(SHORT TASK) Extract each line bearing the word "scene".

(SOURCE EXCERPT)
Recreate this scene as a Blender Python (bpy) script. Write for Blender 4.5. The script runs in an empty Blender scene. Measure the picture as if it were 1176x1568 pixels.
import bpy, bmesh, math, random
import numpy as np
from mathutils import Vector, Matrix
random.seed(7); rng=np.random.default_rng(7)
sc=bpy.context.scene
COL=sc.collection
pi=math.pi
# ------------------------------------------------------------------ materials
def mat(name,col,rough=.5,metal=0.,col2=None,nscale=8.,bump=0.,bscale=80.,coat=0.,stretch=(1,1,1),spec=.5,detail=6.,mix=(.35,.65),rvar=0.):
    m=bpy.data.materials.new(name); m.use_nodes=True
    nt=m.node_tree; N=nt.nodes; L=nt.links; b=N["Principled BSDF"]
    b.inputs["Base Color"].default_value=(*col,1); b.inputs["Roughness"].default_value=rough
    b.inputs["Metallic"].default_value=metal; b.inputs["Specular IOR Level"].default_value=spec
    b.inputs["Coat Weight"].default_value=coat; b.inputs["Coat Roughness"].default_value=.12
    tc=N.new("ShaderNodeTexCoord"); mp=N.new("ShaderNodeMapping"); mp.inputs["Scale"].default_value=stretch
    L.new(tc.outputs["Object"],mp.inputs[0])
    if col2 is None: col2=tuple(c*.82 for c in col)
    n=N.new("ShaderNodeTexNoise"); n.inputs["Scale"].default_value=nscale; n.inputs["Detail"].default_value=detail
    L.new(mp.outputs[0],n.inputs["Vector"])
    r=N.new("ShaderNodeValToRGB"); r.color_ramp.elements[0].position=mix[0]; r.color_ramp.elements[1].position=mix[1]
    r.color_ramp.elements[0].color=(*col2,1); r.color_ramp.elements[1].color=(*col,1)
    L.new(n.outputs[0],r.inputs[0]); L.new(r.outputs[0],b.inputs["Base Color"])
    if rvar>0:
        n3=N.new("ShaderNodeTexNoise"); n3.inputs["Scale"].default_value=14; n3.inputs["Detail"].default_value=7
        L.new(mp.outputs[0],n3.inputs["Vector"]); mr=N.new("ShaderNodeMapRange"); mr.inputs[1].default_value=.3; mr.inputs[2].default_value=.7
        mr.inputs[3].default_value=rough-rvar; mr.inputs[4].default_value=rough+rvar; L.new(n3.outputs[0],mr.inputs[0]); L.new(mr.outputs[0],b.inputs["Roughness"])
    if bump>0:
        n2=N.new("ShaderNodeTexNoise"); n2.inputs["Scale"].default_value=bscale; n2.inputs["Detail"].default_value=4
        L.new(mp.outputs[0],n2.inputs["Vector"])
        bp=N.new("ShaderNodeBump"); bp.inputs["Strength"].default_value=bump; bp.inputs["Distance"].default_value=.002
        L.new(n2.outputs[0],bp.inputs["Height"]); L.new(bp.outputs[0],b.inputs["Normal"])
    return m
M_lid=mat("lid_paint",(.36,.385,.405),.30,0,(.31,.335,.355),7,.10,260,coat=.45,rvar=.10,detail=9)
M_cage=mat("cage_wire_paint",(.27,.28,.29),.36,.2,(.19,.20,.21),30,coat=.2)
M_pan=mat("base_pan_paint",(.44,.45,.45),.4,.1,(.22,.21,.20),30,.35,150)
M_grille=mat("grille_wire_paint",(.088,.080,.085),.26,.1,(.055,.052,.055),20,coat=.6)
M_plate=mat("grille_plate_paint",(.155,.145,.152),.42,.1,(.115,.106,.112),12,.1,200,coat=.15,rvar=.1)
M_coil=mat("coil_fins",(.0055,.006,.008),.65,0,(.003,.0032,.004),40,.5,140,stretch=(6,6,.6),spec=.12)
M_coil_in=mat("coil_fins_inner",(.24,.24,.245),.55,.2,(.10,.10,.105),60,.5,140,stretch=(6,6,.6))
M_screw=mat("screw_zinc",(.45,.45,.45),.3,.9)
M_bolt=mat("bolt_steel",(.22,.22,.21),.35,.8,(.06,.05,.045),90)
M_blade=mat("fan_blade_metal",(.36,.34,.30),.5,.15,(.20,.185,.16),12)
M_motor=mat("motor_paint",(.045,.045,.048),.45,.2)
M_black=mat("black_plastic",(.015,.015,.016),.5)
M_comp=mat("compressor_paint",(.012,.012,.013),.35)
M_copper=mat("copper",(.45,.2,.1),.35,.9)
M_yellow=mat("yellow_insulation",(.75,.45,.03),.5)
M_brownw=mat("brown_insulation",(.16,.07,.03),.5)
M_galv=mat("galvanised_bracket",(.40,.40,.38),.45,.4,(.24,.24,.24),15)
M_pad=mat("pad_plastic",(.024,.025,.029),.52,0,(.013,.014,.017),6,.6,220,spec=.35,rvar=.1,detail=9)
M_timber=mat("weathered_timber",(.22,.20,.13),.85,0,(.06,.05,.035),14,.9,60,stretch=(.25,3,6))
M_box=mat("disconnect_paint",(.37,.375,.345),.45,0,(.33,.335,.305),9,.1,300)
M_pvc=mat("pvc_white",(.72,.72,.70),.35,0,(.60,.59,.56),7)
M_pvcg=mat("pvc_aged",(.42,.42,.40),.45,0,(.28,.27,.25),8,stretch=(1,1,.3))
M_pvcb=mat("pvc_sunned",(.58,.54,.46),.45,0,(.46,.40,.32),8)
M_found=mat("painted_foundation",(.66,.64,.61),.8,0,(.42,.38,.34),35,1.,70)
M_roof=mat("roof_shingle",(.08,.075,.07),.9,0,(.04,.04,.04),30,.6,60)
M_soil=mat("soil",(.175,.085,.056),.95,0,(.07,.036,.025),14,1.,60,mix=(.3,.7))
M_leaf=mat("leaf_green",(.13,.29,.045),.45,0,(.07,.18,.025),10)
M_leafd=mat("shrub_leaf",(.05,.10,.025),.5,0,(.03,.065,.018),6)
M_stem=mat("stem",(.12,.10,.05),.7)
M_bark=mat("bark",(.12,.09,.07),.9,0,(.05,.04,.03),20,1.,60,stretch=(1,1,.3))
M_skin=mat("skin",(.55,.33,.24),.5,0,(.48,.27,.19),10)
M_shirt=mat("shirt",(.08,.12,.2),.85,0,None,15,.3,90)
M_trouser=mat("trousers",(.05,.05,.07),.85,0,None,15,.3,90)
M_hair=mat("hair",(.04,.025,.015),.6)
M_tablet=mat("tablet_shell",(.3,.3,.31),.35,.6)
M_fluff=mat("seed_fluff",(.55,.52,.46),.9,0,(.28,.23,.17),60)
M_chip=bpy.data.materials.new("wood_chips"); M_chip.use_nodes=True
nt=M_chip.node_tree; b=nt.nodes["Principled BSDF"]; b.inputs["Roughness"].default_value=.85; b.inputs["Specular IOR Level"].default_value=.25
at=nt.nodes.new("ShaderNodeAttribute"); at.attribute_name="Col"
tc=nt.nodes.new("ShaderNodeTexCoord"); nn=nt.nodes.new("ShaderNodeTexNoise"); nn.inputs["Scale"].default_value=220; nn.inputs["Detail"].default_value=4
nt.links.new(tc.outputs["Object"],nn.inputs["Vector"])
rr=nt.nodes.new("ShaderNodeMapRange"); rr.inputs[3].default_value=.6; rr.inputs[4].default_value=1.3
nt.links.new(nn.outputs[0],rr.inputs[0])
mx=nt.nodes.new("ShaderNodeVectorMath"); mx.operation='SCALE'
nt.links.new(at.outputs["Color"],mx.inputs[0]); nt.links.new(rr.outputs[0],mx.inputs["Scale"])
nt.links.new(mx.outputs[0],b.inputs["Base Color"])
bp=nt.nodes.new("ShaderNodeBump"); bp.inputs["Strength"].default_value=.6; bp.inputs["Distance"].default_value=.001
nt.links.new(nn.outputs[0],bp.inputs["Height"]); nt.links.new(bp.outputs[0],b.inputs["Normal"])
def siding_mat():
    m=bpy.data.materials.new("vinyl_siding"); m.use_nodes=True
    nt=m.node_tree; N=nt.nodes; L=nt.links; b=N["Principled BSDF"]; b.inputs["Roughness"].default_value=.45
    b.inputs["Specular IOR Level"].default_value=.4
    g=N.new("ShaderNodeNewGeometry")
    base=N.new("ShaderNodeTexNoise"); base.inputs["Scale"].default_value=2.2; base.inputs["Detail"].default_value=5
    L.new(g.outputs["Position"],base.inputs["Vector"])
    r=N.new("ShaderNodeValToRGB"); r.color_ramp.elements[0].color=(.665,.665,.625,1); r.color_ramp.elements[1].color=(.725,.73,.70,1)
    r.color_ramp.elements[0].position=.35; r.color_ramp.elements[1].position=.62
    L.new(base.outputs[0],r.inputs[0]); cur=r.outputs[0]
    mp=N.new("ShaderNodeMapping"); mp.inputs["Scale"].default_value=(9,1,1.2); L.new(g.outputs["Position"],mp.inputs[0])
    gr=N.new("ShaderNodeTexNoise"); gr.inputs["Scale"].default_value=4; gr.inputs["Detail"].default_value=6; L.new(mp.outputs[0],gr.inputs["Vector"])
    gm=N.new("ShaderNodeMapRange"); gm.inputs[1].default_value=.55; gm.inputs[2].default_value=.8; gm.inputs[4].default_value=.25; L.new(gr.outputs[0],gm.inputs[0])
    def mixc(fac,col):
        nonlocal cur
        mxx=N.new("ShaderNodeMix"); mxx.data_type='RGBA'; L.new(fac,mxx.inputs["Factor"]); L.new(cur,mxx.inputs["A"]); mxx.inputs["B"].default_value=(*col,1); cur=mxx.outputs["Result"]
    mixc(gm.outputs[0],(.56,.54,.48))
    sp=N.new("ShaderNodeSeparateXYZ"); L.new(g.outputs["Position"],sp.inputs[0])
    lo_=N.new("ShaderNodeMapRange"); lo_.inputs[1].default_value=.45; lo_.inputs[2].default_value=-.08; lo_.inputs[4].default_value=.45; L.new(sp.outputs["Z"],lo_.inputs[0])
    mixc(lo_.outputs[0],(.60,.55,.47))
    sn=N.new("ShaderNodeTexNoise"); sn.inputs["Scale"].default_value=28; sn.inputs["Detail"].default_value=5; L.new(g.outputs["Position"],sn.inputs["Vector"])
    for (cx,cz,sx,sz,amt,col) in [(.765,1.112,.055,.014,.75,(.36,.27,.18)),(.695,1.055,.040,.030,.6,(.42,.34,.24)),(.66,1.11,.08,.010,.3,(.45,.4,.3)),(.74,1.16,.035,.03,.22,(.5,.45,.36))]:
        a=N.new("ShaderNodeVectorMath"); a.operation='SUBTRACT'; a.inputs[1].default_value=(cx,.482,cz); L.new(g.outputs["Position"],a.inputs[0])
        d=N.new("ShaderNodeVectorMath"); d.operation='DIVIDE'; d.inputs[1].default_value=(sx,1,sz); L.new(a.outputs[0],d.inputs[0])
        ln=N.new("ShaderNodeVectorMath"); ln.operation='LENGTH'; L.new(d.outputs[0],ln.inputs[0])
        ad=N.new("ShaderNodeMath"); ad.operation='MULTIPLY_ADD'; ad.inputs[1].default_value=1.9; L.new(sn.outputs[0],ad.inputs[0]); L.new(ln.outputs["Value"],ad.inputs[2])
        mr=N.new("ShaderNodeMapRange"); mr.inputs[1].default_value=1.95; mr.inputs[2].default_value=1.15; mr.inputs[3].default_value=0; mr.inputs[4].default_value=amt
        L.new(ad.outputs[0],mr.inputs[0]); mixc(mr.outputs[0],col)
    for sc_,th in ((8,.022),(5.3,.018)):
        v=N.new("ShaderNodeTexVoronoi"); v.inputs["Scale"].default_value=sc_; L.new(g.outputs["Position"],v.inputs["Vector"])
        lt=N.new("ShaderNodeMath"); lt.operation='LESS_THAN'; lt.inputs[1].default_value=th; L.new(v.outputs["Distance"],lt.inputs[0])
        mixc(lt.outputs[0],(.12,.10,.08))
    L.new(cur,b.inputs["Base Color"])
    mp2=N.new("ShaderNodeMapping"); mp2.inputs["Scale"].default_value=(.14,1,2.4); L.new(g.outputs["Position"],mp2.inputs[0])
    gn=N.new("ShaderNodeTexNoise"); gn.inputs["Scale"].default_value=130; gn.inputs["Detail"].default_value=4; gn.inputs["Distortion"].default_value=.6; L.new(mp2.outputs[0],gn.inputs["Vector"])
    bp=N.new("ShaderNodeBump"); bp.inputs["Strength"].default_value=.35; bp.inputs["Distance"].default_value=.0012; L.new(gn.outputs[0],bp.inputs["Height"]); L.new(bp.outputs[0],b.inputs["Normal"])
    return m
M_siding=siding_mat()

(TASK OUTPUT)
Recreate this scene as a Blender Python (bpy) script. Write for Blender 4.5. The script runs in an empty Blender scene. Measure the picture as if it were 1176x1568 pixels.
sc=bpy.context.scene